While some people may consider "Confucianism" a religion, I believe it is mainly a philosophy. Nonetheless, it has a strong influence on peoples beliefs and way of life in China.

Confucius was born in a city that is only an hour away from Jinan (where I reside) so a few colleagues and I paid a visit to gain a greater understanding for the "great sage" or "the first teacher".

Confucius lived during the Warring States period in China (500 BC) so his philosophy speaks towards creating a harmonious society. He emphasized the importance of family, study and morality. He thought that political leaders should come to power based on their moral merit and stressed virtues and etiquette.

When the Communist Party took control in 1949 they denounced Confucianism and any other religion.

However the Confucianism ideology is the basis for Chinese society--even though the people are (for the most part) not religious, Chinese people believe morality and having good virtue is very important. That's why Qufu, his birthplace can be regarded as a "Holy Land"

The inner city is pretty small and is completely surrounded by a city wall. Confucius' temple and house takes up about 1/5 of the entire walled city.

Pictures outside of the wall: 

Apparently Qufu is the #1 tourist sight in China (hmmm not so sure I'd agree...)

For such a small city, the roads were well paved and the infrastructure was well taken care of. It appeared like a lot of time went into the landscaping and the visual appearance

The first sight we saw was the Confucius Temple
This probably says welcome to the tourist destination--the "Confucius Temple, Confucius Home, Confucius Forest"

This sign talks about the six virtues that Confucius considered important. Confucius thought that leaders and heads of state should be virtuous

A wine cauldron 

This is the pavilion where Confucius taught a number of students

Tablets were everywhere from various emperors 

Apparently this tree is 1000 years old

Teaching pavilion--the architecture is the same as the Forbidden City 

Many of the buildings burnt down and then were rebuilt 

Confucian Temple

Mythical creatures on the side of the roof--the animals represent the importance of the building

As soon as you walk out of the temple, tourist stands are everywhere

Confucius! Kong zi in Chinese

Tourist group of primary school students 

A table and seats for tea

Beautiful painting on the ceiling 

Inside the city walls, there is one main road that passes by the temple and the house of Confucius.
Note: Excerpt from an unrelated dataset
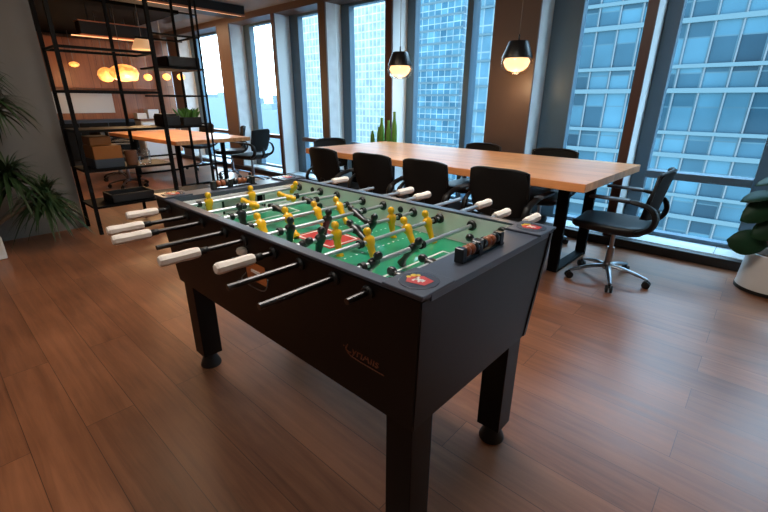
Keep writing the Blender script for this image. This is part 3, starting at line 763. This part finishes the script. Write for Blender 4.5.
for k, (y, z, w, h, m) in enumerate(((3.72, .92, .2, .12, 'paper'), (3.98, .92, .24, .2, 'whitepanel'), (4.2, .92, .14, .16, 'brownbox'))):
    bm = B(); box(bm, -.12, .12, -w/2, w/2, 0, h, .004)
    tag(obj('carton', bm, m, None, (XL+.28, y, z)), ['flat pale carton on the back counter nearest the white board', 'larger white carton in the middle of the back counter', 'small brown carton on the back counter near the pier'][k], 'box', 'cartons on the back counter')
HC = thing('wall_cabinet', 'copper toned wooden wall cabinets above the white board', 'cabinet', (XL+.2, 2.9, 1.55))
bx('carcass', 'veneer', -.18, .16, -1.1, 1.35, 0, .95, .004, HC)
for k in range(4): bx('door', 'veneer', .16, .18, -1.09+k*.61, -.49+k*.61, .01, .94, .003, HC)
# hanging lights of the rear area
LT = thing('linear_pendant', 'black linear pendant light with copper edges over the rear table', 'lamp', (-7.6, 2.42, 2.16))
bx('housing', 'blackmat', -.1, .1, -.45, .45, .03, .2, .01, LT)
for z in (.195, .02): bx('copper_edge', 'copper_trim', -.105, .105, -.455, .455, z, z+.014, 0, LT)
bx('light_bar', 'ledstrip', .06, .085, -.56, .46, 0, .012, 0, LT)
for y in (-.3, .0, .32): 
    bm = B(); tube(bm, [(0, y, .2), (0, y, ZC-2.16-.005)], .006, 6); obj('cable', bm, 'blackmat', LT)
PS = thing('shade_pendant', 'pale cone shade pendant glowing beside the linear light', 'lamp', (-7.3, 2.68, 2.03))
bm = B(); lathe(bm, [(.15, 0), (.145, .03), (.09, .14), (.03, .17), (.006, .172)], 28, cap=False); obj('lamp_shade', bm, 'paleshade', PS, smooth=60)
bm = B(); tube(bm, [(0, 0, .17), (0, 0, ZC-2.03)], .004, 6); obj('cord', bm, 'cable', PS)
def globe(x, y, z, r, h, lb, grp=None, e=0):
    t = thing('globe_pendant', lb, 'lamp', (x, y, z), 0, grp)
    bm = B(); lathe(bm, [(.01, -h), (r*.55, -h*.86), (r*.88, -h*.5), (r, 0), (r*.88, h*.5), (r*.5, h*.87), (.01, h)], 28); obj('globe', bm, 'globe', t, smooth=80)
    bm = B(); tube(bm, [(0, 0, h*.97), (0, 0, ZC-z)], .004, 6); obj('cord', bm, 'cable', t)
    if e:
        l = bpy.data.lights.new('globe_light', 'POINT'); l.energy = e; l.color = (1, .62, .3); l.shadow_soft_size = .1
        lo = bpy.data.objects.new('globe_light', l); COL.objects.link(lo); lo.parent = t; lo.location = (.3, 0, -h-.15)
globe(-7.35, 2.375, 1.70, .195, .12, 'large flattened crackle glass pendant glowing over the rear table', 'glowing globes over the rear table', 22)
globe(-8.1, 2.35, 1.70, .12, .11, 'added smaller globe imitating a reflection just left of the large flattened one', 'glowing globes over the rear table', 10)  # a lamp reflection, modelled as an extra glowing globe
for k, (x, y, z, r) in enumerate(((-8.4, 2.86, 1.68, .06), (-8.4, 3.08, 1.70, .07), (-8.4, 3.40, 1.72, .07), (-8.4, 3.66, 1.73, .07))):
    globe(x, y, z, r, r*.8, ['tiny glowing globe nearest the large crackle pendant', 'small glowing globe second from the large crackle pendant', 'small glowing globe just past the divider post', 'small glowing globe nearest the window'][k], 'small glowing globes in a row', 5)
globe(-10.6, 2.55, 1.98, .09, .05, 'dim little lamp glowing in front of the copper wall cabinets', None, 4)

# ------------------------------------------------------------------ outside
def tower(name, lb, x0, x1, y0, y1, z0, z1, fm, bands=None, bmat='band', mull=None):
    t = thing(name, lb, 'building', ((x0+x1)/2, y0, z0), 0)
    w = (x1-x0)/2
    bm = B(); box(bm, -w, w, 0, y1-y0, 0, z1-z0); obj('facade', bm, fm, t)
    if bands:
        bm = B()
        for z, th in bands:
            box(bm, -w-.1, w+.1, -.16, .1, z-z0-th/2, z-z0+th/2)
        obj('spandrel_bands', bm, bmat, t)
    if mull:
        bm = B(); x = -w
        while x <= w: box(bm, x-.04, x+.04, -.08, .05, 0, z1-z0); x += mull
        obj('mullions', bm, 'facmul', t)
    return t
bd = []
k = -14
while k < 4:
    z = 2.0+k*3.65; bd += [(z, .26), (z+1.3, .2)]; k += 1
tower('office_tower', 'blue glass office building with white floor bands right across the street', -13.5, 40, 31, 52, -50, 15, 'fac1', bd, 'band', 1.22)
tower('office_tower', 'gridded blue and white office tower between the cactus and the brown pier', -98.5, -70.5, 110, 140, -60, 48, 'fac2', [(k*3.5-.3, .5) for k in range(-16, 14)], 'band')
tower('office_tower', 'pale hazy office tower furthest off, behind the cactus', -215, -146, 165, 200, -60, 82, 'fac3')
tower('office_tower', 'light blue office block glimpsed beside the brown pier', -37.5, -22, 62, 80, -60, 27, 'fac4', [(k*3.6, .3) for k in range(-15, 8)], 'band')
rnd = random.Random(11)
blocks = [(-420, 220, 60, 4), (-520, 260, 80, -2), (-330, 210, 40, -6), (-600, 200, 90, 2), (-700, 330, 100, 6), (-460, 330, 70, 8)]
wd = ['wide low', 'long flat', 'squat', 'broad stepped', 'distant tall', 'distant narrow']
for (x, y, w, zt), q in zip(blocks, wd):
    bm = B(); box(bm, -w/2, w/2, 0, 30, -60, zt); box(bm, -w/4, w/6, 4, 24, zt, zt+5)
    tag(obj('distant_block', bm, 'hazeblock', None, (x, y, 0)), 'hazy pale city block on the horizon behind the rear windows', 'building', 'hazy blocks on the horizon')
bm = B(); box(bm, -1500, 800, 15, 1600, -60.5, -60); struct('ground_outside', bm, 'haze')

# ------------------------------------------------------------------ light
w = bpy.data.worlds.new('sky'); SC.world = w; w.use_nodes = True
nt = w.node_tree; bg = nt.nodes['Background']
tc = nt.nodes.new('ShaderNodeTexCoord'); sp = nt.nodes.new('ShaderNodeSeparateXYZ'); nt.links.new(tc.outputs['Generated'], sp.inputs[0])
cr = nt.nodes.new('ShaderNodeValToRGB'); nt.links.new(sp.outputs[2], cr.inputs[0])
e = cr.color_ramp.elements; e[0].position = 0; e[0].color = (.90, .97, 1, 1); e[1].position = .8; e[1].color = (.42, .70, 1, 1)
nt.links.new(cr.outputs[0], bg.inputs[0]); bg.inputs[1].default_value = 9.0

def area(name, loc, sx, sy, e, col, rot=(0, 0, 0), spread=PI):
    l = bpy.data.lights.new(name, 'AREA'); l.shape = 'RECTANGLE'; l.size = sx; l.size_y = sy; l.energy = e; l.color = col; l.spread = spread
    o = bpy.data.objects.new(name, l); COL.objects.link(o); o.location = loc; o.rotation_euler = rot
    return o
def panel_light(x, y, e, col, lb, sx=1.2, sy=.3):
    t = thing('ceiling_light', lb, 'lamp', (x, y, ZC), 0, 'flat ceiling lights')
    bm = B(); box(bm, -sx/2-.02, sx/2+.02, -sy/2-.02, sy/2+.02, -.03, -.001, .004); obj('housing', bm, 'lampblack', t)
    o = area('lamp_light', (0, 0, -.034), sx, sy, e, col); o.parent = t
panel_light(-1.25, 1.7, 36, (1, .94, .87), 'flat linear ceiling light over the foosball table', 1.6, .5)
panel_light(-1.0, -.5, 13, (1, .93, .84), 'added unseen fill light for the far inner wall of the foosball table', 1.6, .4)  # added overhead fill, brightens the far inner wall and the players
panel_light(-3.7, 1.2, 9, (1, .74, .50), 'flat linear ceiling light over the open floor by the grey wall')
panel_light(-3.2, 2.3, 10, (1, .76, .54), 'flat linear ceiling light between the two meeting tables')
panel_light(-8.6, 3.75, 20, (1, .68, .42), 'flat linear ceiling light over the rear meeting table')

# ------------------------------------------------------------------ camera
cam = bpy.data.cameras.new('camera'); co = bpy.data.objects.new('camera', cam); COL.objects.link(co)
cam.sensor_width = 36; cam.lens = 413.5633*36/768; cam.clip_start = .02; cam.clip_end = 4000
co.location = (0, 0, 1.32566)
pit, roll, yaw = 20.505956, .313415, 42.061374
Rm = Matrix.Rotation(R(yaw), 4, 'Z') @ Matrix.Rotation(R(90-pit), 4, 'X') @ Matrix.Rotation(R(roll), 4, 'Z')
co.rotation_euler = Rm.to_euler()
SC.camera = co
vs = SC.view_settings; vs.view_transform = 'Standard'; vs.look = 'None'; vs.exposure = .35; vs.gamma = 1; vs.use_curve_mapping = False
SC.cycles.use_denoising = True
SC.cycles.max_bounces = 8; SC.cycles.transparent_max_bounces = 16
SC.cycles.sample_clamp_indirect = 6
SC.cycles.use_light_tree = False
The forest is about 2 kilometers from the city wall--so you can walk or find transportation there.

Confucian garbage cans 

This is the bell tower right in the center of the city

These are a type of turnip (I think) and taste like a radish. 
Typical tourist snack in Qufu

Next up I visited the forest where Confucius is buried 

It is the largest cemetery in China--many of his ancestors are buried in the forrest 

Some mythical creatures guarding the grave. Im not sure what they are or what they represent

This was one of Confucius' ancestors. I wonder why his burial sight is so much more extravagant than the others. 

Some burial sites had gravestones, some did not. You can tell the importance of the person depending on the size of the mound and the size of the gravestone. 

After walking around for a while I got a little creeped out that I was surrounded by so many dead people. But the forest was absolutely beautiful and so peaceful. 

After leaving the forest there were food stands and tourist stands everywhere. 

This is an egg pancake

Some archery 

Hand painted crafts

Im not sure what these are--some kind of stone. People where cleaning them and selling them everywhere

Within the city walls there are maybe 2 hotels. I decided to stay at the Qufu Youth Hostel which was well located and very comfortable.